SANDPOINT — The future of Solar Roadways is as bright as ever as the Sandpoint-based company continues to improve its solar panels and gain traction with both investors and industry officials.

The company, founded by Julie and Scott Brusaw, has designed solar-powered road panels, which also could be used as a way to charge electronic vehicles and generate power.

Right before Christmas, Solar Roadways launched a fundraising effort on Start Engine, an equity crowdfunding platform that connects startups with investors. In less than 24 hours, the Sandpoint company — valued at about $30 million as part of the process — raised the $1.1 million it was seeking to fund the approval process with both Underwriters Laboratory and the Federal Communications Commission.

Since Solar Roadways essentially creates a new product category, the company was told it could cost as much as $500,000 for the UL certification process, which is required by some potential customers.

In addition, funds will go toward design of its own micro-inverter/optimizer instead of off-the-shelf ones designed for rooftop solar systems. That will allow Solar Roadway to design a system that achieves maximum energy harvesting.

"We’re excited to bring micro-inverter design in house so that we can offer a complete system to customers and add a new product to our portfolio," the company said on its page.

Solar Roadways is working on the fifth iteration of its panels, SR5, which will be the culmination of all that was learned through various tests and previous designs — and will become its first commercially available product.

"We are currently working with manufacturing engineers and mass manufacturing entities with an eye toward ease of manufacturing for mass production," the Brusaws said on the page. "Costs will drop with economies of scale – our goal has always been to make the panels affordable for the average homeowner."

The company recently received two Department of Defense grants, both with the Air Force.

Solar Roadways is working to get memorandum of understandings with approximately 10 from multiple Air Force bases.

“If we are awarded Phase II contracts, it will be from this list that our first military pilot sites will be chosen,” Julie Brusaw said. “We’re excited to work with military bases and experience the many potential benefits of the Solar Road Panels, including clean energy, dynamic LED lighting, intelligence and safety features.” “So now this is to work with a military base and look at what we can offer to military bases.”

If the first phase of the DOD grants, set at $150,000 and $50,000, is successful, than then Solar Roadways could be in line for a $750,000 grant for a second phase with commercialization included as part of a third phase, which could include contracts with military bases, Scott Brusaw said.

While they can't name them, Solar Roadways is exploring mass manufacturing with companies in the Midwest interested in potentially converting factories to produce the solar road panels.

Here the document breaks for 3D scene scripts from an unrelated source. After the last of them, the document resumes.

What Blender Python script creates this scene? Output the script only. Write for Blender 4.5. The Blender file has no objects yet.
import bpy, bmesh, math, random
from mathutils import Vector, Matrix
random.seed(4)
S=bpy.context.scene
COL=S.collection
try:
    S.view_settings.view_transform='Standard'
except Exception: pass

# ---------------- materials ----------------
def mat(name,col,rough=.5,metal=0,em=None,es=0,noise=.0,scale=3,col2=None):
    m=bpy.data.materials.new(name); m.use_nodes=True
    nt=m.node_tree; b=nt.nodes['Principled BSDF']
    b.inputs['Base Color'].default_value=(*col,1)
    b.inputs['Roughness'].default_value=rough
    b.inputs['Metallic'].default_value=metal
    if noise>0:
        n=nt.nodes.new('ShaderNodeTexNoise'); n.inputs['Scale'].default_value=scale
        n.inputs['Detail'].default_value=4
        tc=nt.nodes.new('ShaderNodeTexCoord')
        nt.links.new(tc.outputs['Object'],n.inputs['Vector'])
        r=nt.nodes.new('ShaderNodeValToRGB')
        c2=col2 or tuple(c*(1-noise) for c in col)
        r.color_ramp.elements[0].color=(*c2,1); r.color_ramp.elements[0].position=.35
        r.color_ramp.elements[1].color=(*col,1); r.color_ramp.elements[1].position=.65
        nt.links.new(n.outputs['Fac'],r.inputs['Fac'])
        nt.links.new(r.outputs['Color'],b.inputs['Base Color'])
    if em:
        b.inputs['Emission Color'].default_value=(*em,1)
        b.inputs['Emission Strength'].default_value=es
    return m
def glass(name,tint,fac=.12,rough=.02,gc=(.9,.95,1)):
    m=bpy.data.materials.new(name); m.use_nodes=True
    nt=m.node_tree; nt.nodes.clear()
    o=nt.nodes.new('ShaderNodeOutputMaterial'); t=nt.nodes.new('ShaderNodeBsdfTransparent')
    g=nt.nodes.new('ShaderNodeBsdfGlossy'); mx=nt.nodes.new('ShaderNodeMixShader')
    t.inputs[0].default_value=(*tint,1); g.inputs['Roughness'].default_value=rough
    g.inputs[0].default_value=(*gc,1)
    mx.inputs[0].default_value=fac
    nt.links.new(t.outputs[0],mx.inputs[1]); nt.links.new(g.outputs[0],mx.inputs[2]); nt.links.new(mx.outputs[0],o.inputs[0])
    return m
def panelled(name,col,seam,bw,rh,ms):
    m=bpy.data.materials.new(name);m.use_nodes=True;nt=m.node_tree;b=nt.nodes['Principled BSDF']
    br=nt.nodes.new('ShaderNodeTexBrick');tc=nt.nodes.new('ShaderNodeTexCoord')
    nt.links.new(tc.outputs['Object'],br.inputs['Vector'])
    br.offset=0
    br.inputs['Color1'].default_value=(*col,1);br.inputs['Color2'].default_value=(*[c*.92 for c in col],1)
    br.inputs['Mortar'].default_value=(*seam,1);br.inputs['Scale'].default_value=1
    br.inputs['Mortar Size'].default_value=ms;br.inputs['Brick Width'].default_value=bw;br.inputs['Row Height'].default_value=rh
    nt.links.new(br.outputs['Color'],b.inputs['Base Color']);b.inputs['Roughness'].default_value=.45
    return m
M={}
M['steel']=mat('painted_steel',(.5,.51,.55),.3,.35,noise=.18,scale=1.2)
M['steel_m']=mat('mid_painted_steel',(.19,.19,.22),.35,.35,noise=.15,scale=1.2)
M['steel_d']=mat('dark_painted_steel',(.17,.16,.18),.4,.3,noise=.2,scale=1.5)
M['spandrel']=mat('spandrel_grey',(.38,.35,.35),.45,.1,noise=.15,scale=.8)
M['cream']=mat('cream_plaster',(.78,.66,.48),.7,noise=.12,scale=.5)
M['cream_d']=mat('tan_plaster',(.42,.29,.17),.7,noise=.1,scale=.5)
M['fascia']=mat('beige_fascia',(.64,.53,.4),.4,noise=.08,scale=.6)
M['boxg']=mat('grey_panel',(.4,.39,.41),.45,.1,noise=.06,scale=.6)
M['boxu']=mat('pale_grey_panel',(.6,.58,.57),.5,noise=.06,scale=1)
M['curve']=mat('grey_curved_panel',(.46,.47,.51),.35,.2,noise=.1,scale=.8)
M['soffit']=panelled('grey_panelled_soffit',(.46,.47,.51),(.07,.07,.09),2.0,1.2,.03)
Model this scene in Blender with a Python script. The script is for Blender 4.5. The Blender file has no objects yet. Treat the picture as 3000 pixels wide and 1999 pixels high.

Scott Brusaw said those conversations, combined with the design improvements, mean the first commercially available panel — SR5 — is closer than ever.

"[These companies] believe that at one facility, they can create 600,000 panels per year," he said. "And they have facilities all over the world, which allows us to expand beyond that, that brings the cost way down, because now you're buying in mass quantities."

"And our goal is to make it affordable for homeowners and business owners for driveways and parking lots and such," Julie Brusaw added. "And this does that."